Thank you for the thought-provoking question.  We presume you are specifically referencing Ex 20:13  Thou shalt not kill; as the basis for this question.

We must look at the entire law to understand God's justice. If you read the details of the law given in Exodus 20-31 (especially chapter 21), we see that there are death penalties associated with certain actions. These penalties required the people of Israel to carry out (execute) God's justice.  So if a man purposely kills his neighbor, that man was put to death by the people of Israel.  If all killing (regardless of reason) was against God's law, there probably would not be a death penalty in His law.  So we can say that under God's law, depending on the circumstances, killing is permitted.

Recall in 1Samuel 15, God told King Saul to utterly destroy Amalek – including women, children, and animals (verse3).  Saul disobeyed and saved the king and the choicest animals.  His disobedience caused God to anoint another king – David.  David was also tested in similar fashion, to slay God's and Israel's enemies.  But unlike Saul, David was obedient to God's word and as a result, he and the nation were blessed.  Remember that these were God's enemies, not specifically David's.  God passed His righteous judgment upon them and asked David to execute that judgment.

When David caused Uriah to be killed, he did it for personal gain (2Samuel 11).  This killing was against God's commandments and David was punished (although God showed great mercy and forgiveness in NOT requiring the death penalty for David).

So is killing contrary to God's commandment?  We answer – no, there are times when it is permitted. 

God says "vengeance is mine.

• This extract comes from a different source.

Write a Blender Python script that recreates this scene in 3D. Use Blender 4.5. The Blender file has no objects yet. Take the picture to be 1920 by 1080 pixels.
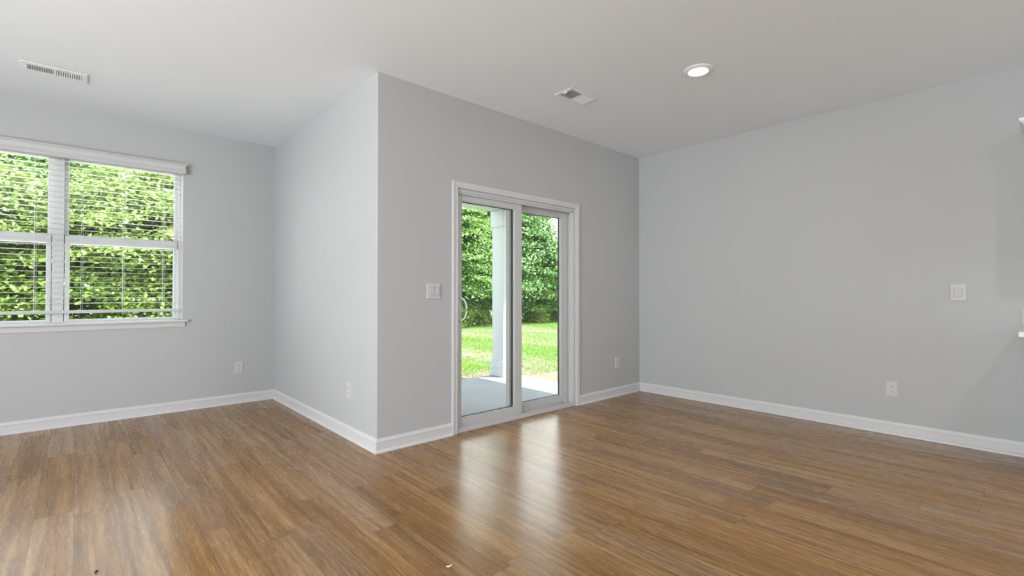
import bpy, bmesh, math, random
import numpy as np
from mathutils import Vector, Matrix, Euler

random.seed(7)
rng = np.random.default_rng(11)
scene = bpy.context.scene
col = scene.collection
R = math.radians

# ---------------------------------------------------------------- camera
CAM_Z = 1.1393
F_PX = 903.08
YAW, PITCH, ROLL = 0.8366, 0.0115, 0.0003
cam_data = bpy.data.cameras.new('camera')
cam_data.sensor_width = 36.0
cam_data.lens = 36.0 * F_PX / 1920.0
cam_data.clip_start = 0.02
cam_data.clip_end = 500
cam = bpy.data.objects.new('camera', cam_data)
col.objects.link(cam)
fw = Vector((math.cos(PITCH) * math.cos(YAW), math.cos(PITCH) * math.sin(YAW), math.sin(PITCH)))
rt = Vector((math.sin(YAW), -math.cos(YAW), 0))
up = rt.cross(fw)
rt2 = math.cos(ROLL) * rt + math.sin(ROLL) * up
up2 = -math.sin(ROLL) * rt + math.cos(ROLL) * up
rot = Matrix((rt2, up2, -fw)).transposed()
cam.matrix_world = Matrix.Translation((0, 0, CAM_Z)) @ rot.to_4x4()
scene.camera = cam

# ---------------------------------------------------------------- exposure
vs = scene.view_settings
vs.view_transform = 'Standard'
vs.look = 'None'
vs.exposure = 0.0
vs.gamma = 1.0
vs.use_curve_mapping = False

# ---------------------------------------------------------------- sky
world = bpy.data.worlds.new('sky')
scene.world = world
world.use_nodes = True
nt = world.node_tree
nt.nodes.clear()
o_ = nt.nodes.new('ShaderNodeOutputWorld')
bg = nt.nodes.new('ShaderNodeBackground')
tc = nt.nodes.new('ShaderNodeTexCoord')
sx = nt.nodes.new('ShaderNodeSeparateXYZ')
rp = nt.nodes.new('ShaderNodeValToRGB')
rp.color_ramp.elements[0].position = 0.45
rp.color_ramp.elements[0].color = (0.94, 0.975, 1.0, 1)
rp.color_ramp.elements[1].position = 0.8
rp.color_ramp.elements[1].color = (0.15, 0.24, 0.38, 1)
nt.links.new(tc.outputs['Generated'], sx.inputs[0])
nt.links.new(sx.outputs['Z'], rp.inputs[0])
nt.links.new(rp.outputs[0], bg.inputs[0])
bg.inputs[1].default_value = 6.2
nt.links.new(bg.outputs[0], o_.inputs[0])

# ---------------------------------------------------------------- sun
SUN_DIR = Vector((0.31, -0.24, 1.0)).normalized()      # towards the sun
sl = bpy.data.lights.new('sun', 'SUN')
sl.energy = 18.0
sl.angle = R(0.6)
sl.color = (1.0, 0.96, 0.88)
so = bpy.data.objects.new('sun', sl)
so.rotation_euler = SUN_DIR.to_track_quat('Z', 'Y').to_euler()
so.location = (3, 8, 12)
col.objects.link(so)

# ---------------------------------------------------------------- room dimensions
H = 2.74
XA, YA, YB, XC = 1.598, 5.631, 3.2105, 4.918       # alcove return, window wall, door wall, right wall
XL, YK = -3.4, -5.2                                 # left wall and back wall (behind the camera)
T = 0.15

# added fill lamps at invented openings behind the camera (left wall and back wall)
def area(name, loc, toward, sx_, sy_, power, color=(1, 1, 1)):
    l = bpy.data.lights.new(name, 'AREA')
    l.shape = 'RECTANGLE'
    l.size, l.size_y = sx_, sy_
    l.energy = power
    l.color = color
    o = bpy.data.objects.new(name, l)
    o.location = loc
    o.rotation_euler = Vector(toward).to_track_quat('-Z', 'Y').to_euler()
    col.objects.link(o)
    return o
FILLC = (0.93, 0.97, 1.0)
area('fill_back_lamp', (3.65, YK - 0.02, 1.45), (-0.15, 1, 0.25), 2.3, 2.0, 26, FILLC)
area('upfill_back_lamp', (3.65, YK + 0.1, 0.55), (-0.15, 0.55, 1), 2.3, 0.7, 12, FILLC)  # added fill, aimed up to brighten the ceiling
area('fill_left_lamp', (XL - 0.02, 1.2, 1.45), (1, 0.05, 0.25), 3.6, 2.0, 112, FILLC)
area('upfill_left_lamp', (XL + 0.1, 1.2, 0.55), (0.55, 0, 1), 0.7, 3.6, 178, FILLC)  # added upward fill for the ceiling on the left side

# ---------------------------------------------------------------- materials
def new_mat(name):
    m = bpy.data.materials.new(name)
    m.use_nodes = True
    n = m.node_tree
    b = n.nodes.get('Principled BSDF')
    return m, n, b

def L(n, a, b):
    n.links.new(a, b)

def paint(name, color, rough=0.6, bump=0.0, scale=250.0, spec=0.5, vary=0.015):
    m, n, b = new_mat(name)
    b.inputs['Roughness'].default_value = rough
    b.inputs['Specular IOR Level'].default_value = spec
    t = n.nodes.new('ShaderNodeTexCoord')
    no = n.nodes.new('ShaderNodeTexNoise')
    no.inputs['Scale'].default_value = 3.0
    no.inputs['Detail'].default_value = 2.0
    L(n, t.outputs['Object'], no.inputs['Vector'])
    mx = n.nodes.new('ShaderNodeMix')
    mx.data_type = 'RGBA'
    mx.inputs[6].default_value = [c * (1 - vary) for c in color] + [1]
    mx.inputs[7].default_value = [min(1, c * (1 + vary)) for c in color] + [1]
    L(n, no.outputs[0], mx.inputs[0])
    L(n, mx.outputs[2], b.inputs['Base Color'])
    if bump:
        n2 = n.nodes.new('ShaderNodeTexNoise')
        n2.inputs['Scale'].default_value = scale
        n2.inputs['Detail'].default_value = 3.0
        L(n, t.outputs['Object'], n2.inputs['Vector'])
        bp = n.nodes.new('ShaderNodeBump')
        bp.inputs['Strength'].default_value = bump
        bp.inputs['Distance'].default_value = 0.002
        L(n, n2.outputs[0], bp.inputs['Height'])
        L(n, bp.outputs[0], b.inputs['Normal'])
    return m

M_WALL = paint('wall_paint', (0.447, 0.452, 0.456), 0.75, 0.08, 220, 0.25)
M_CEIL = paint('ceiling_paint', (0.79, 0.825, 0.86), 0.85, 0.1, 260, 0.2)
M_TRIM = paint('trim_paint', (0.59, 0.59, 0.598), 0.35, 0.0, spec=0.4)
M_VINYL = paint('white_vinyl', (0.62, 0.625, 0.63), 0.32, 0.0, spec=0.45)
M_BLIND = paint('blind_slat_white', (0.66, 0.66, 0.655), 0.4, 0.0, spec=0.4)
M_VALANCE = paint('blind_valance_white', (0.535, 0.533, 0.535), 0.4, 0.0, spec=0.4)
M_DOOR = paint('door_white_vinyl', (0.53, 0.53, 0.535), 0.32, 0.0, spec=0.45)
M_CORD = paint('cord_white', (0.75, 0.75, 0.73), 0.8)
M_PLASTIC = paint('white_plastic', (0.535, 0.535, 0.532), 0.55, 0.0, spec=0.3)
M_SLOT = paint('dark_slot', (0.03, 0.03, 0.03), 0.6)
M_METAL = paint('register_white_enamel', (0.78, 0.78, 0.78), 0.4)
M_GREYIN = paint('duct_and_gap_shade', (0.25, 0.25, 0.25), 0.7)  # duct interior, also the painted shade in register and switch gaps
M_SCREW = paint('screw_metal', (0.6, 0.6, 0.6), 0.35)
M_HANDLE = paint('handle_silver', (0.62, 0.62, 0.63), 0.3)
M_GASKET = paint('black_gasket', (0.02, 0.025, 0.025), 0.6)
M_CAB = paint('cabinet_white', (0.72, 0.72, 0.71), 0.4)
M_COUNTER = paint('countertop_stone', (0.62, 0.62, 0.58), 0.25, vary=0.12)
M_CRUMB = paint('dark_crumb', (0.02, 0.015, 0.012), 0.8)
M_CHIP = paint('pale_chip', (0.8, 0.74, 0.62), 0.7)
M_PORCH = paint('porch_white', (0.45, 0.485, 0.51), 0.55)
M_BARK = paint('bark', (0.16, 0.125, 0.10), 0.9, 0.6, 30, 0.2, vary=0.35)

def concrete():
    m, n, b = new_mat('concrete')
    t = n.nodes.new('ShaderNodeTexCoord')
    a = n.nodes.new('ShaderNodeTexNoise'); a.inputs['Scale'].default_value = 1.6; a.inputs['Detail'].default_value = 8
    L(n, t.outputs['Object'], a.inputs['Vector'])
    r = n.nodes.new('ShaderNodeValToRGB')
    r.color_ramp.elements[0].position = 0.3; r.color_ramp.elements[0].color = (0.235, 0.24, 0.25, 1)
    r.color_ramp.elements[1].position = 0.75; r.color_ramp.elements[1].color = (0.295, 0.30, 0.31, 1)
    L(n, a.outputs[0], r.inputs[0]); L(n, r.outputs[0], b.inputs['Base Color'])
    b.inputs['Roughness'].default_value = 0.85
    f = n.nodes.new('ShaderNodeTexNoise'); f.inputs['Scale'].default_value = 120; f.inputs['Detail'].default_value = 3
    L(n, t.outputs['Object'], f.inputs['Vector'])
    bp = n.nodes.new('ShaderNodeBump'); bp.inputs['Strength'].default_value = 0.2; bp.inputs['Distance'].default_value = 0.003
    L(n, f.outputs[0], bp.inputs['Height']); L(n, bp.outputs[0], b.inputs['Normal'])
    return m
M_CONC = concrete()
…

I will repay" (Romans 12:19).  God's justice is first and foremost, and sometimes He uses His servants to carry out that justice; sometimes God, himself, executes it (Exodus 12:12).  As with the case of David, it seems that the motivation for killing seems to be the primary factor of whether or not it violates God's law.  If killing is required to execute God's righteous judgments, then obeying God is the duty of His servants.  If God has not judged, and the killing is for personal gain or execution of man's judgment, then it violates God's law.